Are we heading for a future populated by robotic police officers? Over in Dubai, the largest city in the United Arab Emirates, that scenario could become a reality sooner than expected. The emirate is set to introduce the first robotic law enforcement agents tomorrow; a step toward the ultimate plan for robots to make up 25 percent of its police force by 2030.

The adapted REEM robot, which measures around 5 feet five inches high and weighs 220 pounds, was shown off at the Gulf Information Security Expo and Conference on Sunday. It's designed by Spanish company PAL Robotics, and while it can't chase or arrest suspects - it's not quite Robocop, yet - the machine's facial recognition technology can help police identify and catch offenders - though it's still only 80 percent accurate. It also features cameras that send a live feed back to the control center.

The model is an upgraded version of the prototype unveiled at Dubai's electronic trade show GITEX last year. It comes with a tablet built into its chest that allows people to report crimes, access public police information, and pay traffic tickets with their credit cards.

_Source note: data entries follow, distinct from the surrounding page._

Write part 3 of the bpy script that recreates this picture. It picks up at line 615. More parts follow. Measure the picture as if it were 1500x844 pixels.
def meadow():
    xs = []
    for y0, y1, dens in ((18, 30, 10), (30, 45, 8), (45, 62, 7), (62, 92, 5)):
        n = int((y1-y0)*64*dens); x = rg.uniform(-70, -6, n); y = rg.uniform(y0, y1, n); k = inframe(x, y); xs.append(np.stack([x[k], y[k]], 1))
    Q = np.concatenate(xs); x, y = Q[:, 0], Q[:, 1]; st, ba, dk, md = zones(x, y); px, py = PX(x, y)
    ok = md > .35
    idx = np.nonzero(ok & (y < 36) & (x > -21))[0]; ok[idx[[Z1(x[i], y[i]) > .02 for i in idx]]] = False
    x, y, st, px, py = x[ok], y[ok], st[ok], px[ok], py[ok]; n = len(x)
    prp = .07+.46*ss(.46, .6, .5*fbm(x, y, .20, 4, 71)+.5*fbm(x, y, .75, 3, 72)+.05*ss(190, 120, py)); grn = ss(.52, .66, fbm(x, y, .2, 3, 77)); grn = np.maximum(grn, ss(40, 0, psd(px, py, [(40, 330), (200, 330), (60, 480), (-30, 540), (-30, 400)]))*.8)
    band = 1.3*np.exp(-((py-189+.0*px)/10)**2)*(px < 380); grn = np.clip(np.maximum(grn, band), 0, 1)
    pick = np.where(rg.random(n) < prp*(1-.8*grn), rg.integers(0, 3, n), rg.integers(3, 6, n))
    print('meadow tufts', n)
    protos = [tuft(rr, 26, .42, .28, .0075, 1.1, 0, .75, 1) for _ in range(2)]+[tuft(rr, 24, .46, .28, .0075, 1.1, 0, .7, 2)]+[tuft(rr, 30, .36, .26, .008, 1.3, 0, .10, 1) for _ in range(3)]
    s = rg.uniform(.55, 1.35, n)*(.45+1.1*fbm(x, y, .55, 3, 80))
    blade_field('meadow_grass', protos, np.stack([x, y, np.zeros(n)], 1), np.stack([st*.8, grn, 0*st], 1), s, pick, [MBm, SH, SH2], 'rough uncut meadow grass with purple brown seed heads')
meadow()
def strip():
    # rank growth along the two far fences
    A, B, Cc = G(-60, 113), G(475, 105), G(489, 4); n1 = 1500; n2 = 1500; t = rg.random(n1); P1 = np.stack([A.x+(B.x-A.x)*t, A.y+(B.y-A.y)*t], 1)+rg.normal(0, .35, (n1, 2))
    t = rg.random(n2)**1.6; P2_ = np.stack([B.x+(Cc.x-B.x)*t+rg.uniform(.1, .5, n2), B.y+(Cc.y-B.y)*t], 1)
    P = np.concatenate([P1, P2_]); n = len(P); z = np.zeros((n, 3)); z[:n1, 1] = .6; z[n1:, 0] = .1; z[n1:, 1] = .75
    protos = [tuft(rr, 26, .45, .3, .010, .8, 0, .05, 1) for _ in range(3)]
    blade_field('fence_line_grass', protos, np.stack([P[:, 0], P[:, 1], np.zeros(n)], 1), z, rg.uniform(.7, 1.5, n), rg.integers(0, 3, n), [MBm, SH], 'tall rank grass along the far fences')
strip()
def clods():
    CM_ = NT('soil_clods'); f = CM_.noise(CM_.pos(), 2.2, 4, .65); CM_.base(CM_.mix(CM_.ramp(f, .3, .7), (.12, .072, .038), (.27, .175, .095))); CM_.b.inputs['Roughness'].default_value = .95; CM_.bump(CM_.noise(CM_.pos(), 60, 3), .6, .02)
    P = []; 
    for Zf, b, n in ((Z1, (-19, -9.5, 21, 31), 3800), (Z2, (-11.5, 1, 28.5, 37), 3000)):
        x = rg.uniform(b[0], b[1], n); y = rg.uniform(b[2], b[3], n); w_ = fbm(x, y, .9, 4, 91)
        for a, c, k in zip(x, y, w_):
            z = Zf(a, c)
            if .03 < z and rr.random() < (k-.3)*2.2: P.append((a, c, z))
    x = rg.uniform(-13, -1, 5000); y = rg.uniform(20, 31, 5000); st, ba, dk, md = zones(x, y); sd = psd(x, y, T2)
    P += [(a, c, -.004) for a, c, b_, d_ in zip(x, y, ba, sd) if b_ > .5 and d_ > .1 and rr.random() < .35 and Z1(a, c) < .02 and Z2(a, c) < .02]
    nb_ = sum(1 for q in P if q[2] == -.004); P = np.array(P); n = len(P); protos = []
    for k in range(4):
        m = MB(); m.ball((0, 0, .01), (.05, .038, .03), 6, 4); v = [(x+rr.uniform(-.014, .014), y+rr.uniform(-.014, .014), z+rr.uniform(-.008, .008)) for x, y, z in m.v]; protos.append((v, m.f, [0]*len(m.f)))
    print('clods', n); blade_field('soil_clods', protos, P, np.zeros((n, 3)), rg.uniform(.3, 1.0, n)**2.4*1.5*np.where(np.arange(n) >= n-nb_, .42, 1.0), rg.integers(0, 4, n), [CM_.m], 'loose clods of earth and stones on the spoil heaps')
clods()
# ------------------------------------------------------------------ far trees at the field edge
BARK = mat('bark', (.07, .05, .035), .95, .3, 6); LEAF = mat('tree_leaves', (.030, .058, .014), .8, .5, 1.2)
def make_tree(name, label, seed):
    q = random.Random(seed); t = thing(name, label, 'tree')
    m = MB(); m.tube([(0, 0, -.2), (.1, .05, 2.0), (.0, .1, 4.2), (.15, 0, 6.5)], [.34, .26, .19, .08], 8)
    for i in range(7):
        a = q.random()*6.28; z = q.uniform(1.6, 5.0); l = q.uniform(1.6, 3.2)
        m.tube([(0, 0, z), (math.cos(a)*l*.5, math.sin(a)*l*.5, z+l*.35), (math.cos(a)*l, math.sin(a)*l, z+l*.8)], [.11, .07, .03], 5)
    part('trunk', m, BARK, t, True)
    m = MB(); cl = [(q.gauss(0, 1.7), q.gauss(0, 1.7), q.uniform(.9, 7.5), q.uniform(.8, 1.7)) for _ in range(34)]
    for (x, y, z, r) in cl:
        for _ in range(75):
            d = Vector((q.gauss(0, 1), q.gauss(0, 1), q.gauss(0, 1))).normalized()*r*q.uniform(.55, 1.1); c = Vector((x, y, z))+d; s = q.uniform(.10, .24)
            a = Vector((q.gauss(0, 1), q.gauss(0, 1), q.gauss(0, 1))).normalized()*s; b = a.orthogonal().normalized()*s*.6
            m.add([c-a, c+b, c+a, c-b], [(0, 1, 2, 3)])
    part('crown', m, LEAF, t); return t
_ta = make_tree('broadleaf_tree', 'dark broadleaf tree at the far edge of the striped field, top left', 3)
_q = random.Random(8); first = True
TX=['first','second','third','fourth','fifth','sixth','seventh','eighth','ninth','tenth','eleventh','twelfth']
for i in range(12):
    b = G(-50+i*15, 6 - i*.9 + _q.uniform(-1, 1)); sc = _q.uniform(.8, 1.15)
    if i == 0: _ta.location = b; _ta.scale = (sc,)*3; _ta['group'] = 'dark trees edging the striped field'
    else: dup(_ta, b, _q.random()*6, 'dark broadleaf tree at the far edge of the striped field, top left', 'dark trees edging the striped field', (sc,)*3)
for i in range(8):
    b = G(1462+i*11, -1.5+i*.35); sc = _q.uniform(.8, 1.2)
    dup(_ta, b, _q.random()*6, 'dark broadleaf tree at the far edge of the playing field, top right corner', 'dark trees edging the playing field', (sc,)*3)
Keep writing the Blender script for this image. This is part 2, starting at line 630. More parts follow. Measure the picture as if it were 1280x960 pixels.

The extent of the improvements are unclear, but Dubai's Police Force has been working with Google, as well as IBM's Watson AI system, on its voice recognition capabilities. The autonomous robot can communicate with people and answer questions in six different languages. It can even detect a person's emotional state and can respond accordingly.

The aim is for the robots to eventually become advanced enough that they can operate as full police officers.

"With an aim to assist and help people in the malls or on the streets, the robocop is the latest smart addition to the force and has been designed to help us fight crime, keep the city safe and improve happiness levels," said Brigadier-General Khalid Nasser Al Razzouqi, director-general of smart services at Dubai Police, according to the Khaleej Times.

It remains to be seen how the public will feel about reporting crimes to a robot. Hopefully, it won't get punched to the ground like the K5 security robot in Mountain View, California recently.